* **Record excerpts**
++++
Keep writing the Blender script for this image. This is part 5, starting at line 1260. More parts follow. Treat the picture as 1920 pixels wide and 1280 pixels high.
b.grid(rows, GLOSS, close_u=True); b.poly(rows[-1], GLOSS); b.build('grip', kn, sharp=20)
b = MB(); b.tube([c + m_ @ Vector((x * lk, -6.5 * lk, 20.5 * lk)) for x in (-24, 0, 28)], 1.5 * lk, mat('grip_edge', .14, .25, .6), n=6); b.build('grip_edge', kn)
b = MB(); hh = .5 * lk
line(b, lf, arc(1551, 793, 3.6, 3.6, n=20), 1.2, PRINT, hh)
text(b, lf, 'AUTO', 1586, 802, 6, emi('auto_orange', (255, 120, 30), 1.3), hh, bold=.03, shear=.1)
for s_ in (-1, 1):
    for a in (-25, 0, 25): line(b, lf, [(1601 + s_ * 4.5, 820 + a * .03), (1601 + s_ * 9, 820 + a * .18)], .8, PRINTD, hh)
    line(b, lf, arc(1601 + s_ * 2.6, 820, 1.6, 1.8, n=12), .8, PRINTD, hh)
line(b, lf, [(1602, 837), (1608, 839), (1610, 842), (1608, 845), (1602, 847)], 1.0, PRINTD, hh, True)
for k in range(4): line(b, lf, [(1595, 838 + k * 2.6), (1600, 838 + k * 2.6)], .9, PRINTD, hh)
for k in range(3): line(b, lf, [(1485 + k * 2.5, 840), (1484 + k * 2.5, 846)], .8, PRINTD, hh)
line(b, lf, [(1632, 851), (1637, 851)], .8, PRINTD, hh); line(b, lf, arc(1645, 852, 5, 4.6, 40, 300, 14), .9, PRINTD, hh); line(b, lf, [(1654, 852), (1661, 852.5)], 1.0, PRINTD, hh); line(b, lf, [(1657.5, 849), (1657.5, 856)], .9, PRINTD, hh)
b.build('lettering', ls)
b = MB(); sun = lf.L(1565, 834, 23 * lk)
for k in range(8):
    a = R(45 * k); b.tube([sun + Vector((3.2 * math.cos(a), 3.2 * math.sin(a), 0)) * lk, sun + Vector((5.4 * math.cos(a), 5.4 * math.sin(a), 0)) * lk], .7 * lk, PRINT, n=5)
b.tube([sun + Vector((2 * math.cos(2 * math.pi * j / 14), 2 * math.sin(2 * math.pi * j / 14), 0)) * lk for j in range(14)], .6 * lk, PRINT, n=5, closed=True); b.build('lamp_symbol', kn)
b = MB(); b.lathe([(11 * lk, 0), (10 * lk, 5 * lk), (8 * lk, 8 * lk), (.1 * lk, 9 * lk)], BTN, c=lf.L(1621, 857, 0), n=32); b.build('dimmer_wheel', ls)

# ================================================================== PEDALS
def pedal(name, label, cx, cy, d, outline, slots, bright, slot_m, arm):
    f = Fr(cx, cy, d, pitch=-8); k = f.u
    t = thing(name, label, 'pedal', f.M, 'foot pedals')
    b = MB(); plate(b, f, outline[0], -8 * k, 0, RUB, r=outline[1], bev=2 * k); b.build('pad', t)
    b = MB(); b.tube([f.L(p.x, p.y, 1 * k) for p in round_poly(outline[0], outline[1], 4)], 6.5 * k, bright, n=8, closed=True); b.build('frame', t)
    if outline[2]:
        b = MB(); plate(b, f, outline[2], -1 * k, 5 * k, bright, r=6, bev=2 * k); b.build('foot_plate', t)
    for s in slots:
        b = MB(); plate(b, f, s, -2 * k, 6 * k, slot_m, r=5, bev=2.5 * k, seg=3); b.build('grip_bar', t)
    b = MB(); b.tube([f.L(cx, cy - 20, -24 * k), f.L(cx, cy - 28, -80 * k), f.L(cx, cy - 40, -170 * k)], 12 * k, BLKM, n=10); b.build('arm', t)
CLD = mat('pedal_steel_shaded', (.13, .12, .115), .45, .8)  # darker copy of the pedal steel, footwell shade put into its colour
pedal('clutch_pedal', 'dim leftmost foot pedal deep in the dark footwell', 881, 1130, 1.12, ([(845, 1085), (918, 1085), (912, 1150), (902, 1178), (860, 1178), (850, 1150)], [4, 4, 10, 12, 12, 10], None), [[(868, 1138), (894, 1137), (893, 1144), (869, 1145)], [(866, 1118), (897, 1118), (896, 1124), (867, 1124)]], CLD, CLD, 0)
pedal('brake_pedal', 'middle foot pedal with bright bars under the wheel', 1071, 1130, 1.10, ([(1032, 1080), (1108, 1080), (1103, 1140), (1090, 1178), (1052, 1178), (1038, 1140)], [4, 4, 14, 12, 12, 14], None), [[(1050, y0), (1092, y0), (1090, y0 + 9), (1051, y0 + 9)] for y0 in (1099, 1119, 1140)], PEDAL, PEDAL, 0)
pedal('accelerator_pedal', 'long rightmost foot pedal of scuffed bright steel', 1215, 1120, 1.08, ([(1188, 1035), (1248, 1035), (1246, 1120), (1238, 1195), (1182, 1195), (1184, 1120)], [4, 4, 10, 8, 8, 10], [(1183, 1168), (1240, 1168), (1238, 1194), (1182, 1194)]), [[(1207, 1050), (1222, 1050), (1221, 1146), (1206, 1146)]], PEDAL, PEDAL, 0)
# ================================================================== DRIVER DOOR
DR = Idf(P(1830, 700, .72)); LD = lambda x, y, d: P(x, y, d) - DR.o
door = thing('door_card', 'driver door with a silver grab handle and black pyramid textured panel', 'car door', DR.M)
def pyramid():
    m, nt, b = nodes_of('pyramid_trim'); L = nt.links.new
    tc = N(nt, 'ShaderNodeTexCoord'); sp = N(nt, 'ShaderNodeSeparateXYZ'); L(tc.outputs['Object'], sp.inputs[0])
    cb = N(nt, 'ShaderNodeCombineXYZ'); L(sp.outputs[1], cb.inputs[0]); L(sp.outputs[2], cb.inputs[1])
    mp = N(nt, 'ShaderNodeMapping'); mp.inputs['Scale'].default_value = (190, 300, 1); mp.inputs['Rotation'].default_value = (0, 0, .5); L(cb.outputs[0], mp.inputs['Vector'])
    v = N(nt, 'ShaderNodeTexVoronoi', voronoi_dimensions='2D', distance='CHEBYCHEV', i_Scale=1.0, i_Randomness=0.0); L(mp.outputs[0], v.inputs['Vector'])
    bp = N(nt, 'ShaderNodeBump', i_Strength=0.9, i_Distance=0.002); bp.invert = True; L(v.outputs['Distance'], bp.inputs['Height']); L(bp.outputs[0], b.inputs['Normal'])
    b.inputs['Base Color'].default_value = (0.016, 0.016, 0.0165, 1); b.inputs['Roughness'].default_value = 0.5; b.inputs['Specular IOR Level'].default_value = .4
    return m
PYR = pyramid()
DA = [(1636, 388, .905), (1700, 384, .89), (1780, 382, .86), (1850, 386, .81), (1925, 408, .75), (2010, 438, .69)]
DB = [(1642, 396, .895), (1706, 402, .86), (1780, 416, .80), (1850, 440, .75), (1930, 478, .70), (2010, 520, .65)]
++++
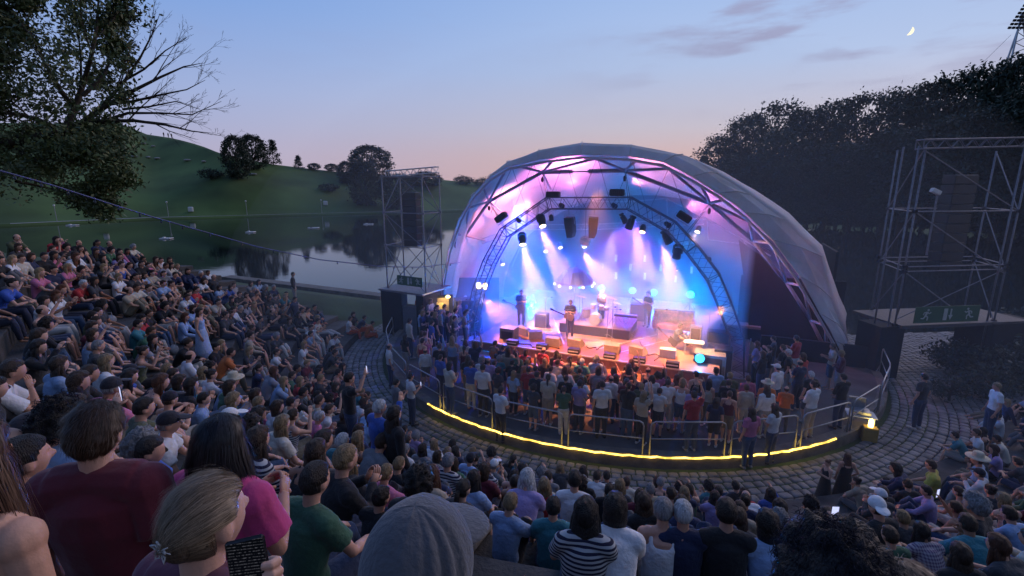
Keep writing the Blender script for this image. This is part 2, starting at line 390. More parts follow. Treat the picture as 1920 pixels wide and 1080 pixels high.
++++
* **Challenge**
Check every line of the entries above for the word "This" and report how many lines contain it, giving the number only.

* **Exercise output**
2